В Париже при показе снятого мной материала больше всего понравились «Донские казаки». Эта картина имела за границей (особенно в Америке) совершенно потрясающий успех, в связи с чем «Эклер» хорошо заработал, продав несколько сот фильмокопий. Мой авторитет на фабрике соответственно вырос.

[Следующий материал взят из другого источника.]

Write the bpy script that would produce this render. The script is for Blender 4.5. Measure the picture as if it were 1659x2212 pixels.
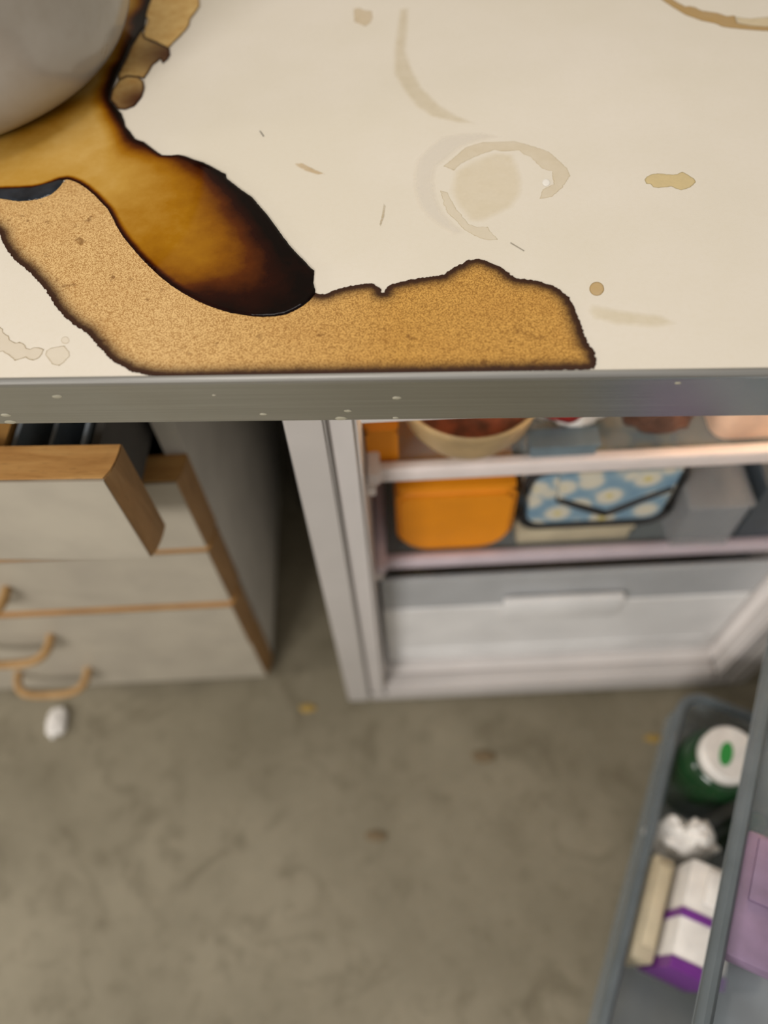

Несколько месяцев спустя директор фабрики предложил мне поехать в Америку на должность заведующего строившейся в Нью-Джерси кинолаборатории фабрики «Эклер». ‹…›
Когда я первый раз приезжал в Москву, Ханжонков предлагал мне остаться в России и работать у него, он собирался расширить свое производство и построить настоящую кинофабрику. Так как я должен был вернуться в Париж на место своей постоянной работы, то не дал ему определенного ответа. Некоторое время спустя в Париже я получил от Ханжонкова письмо, в котором он вновь приглашал меня приехать в Россию, работать оператором и одновременно заведующим лабораторией его фабрики.
Условия, предложенные мне как Америкой, так и Москвой, были вполне приемлемы. Мне было 28 лет, не хотелось сидеть на месте, и оба предложения представляли для меня значительный интерес.
Передо мной встала дилемма — куда ехать? ‹…› за время пребывания в Москве я обзавелся некоторыми знакомствами, ко мне хорошо относились Ханжонков и его семья, а также многие сотрудники его фабрики. Москва и москвичи мне были в основном знакомы и определенно понравились. Беспокоил меня один лишь вопрос — холод в России. Ведь я там не зимовал! А если правда то, что говорят в Париже?! ‹…›
И я отправился в Москву, рассчитывая прожить там приблизительно года два.
Судьба решила иначе. Вот уже 35 лет, как я живу в Москве ‹…›.
Форестье Л. «Великий немой». Воспоминания кинооператора. М.: Госкиноиздат, 1945.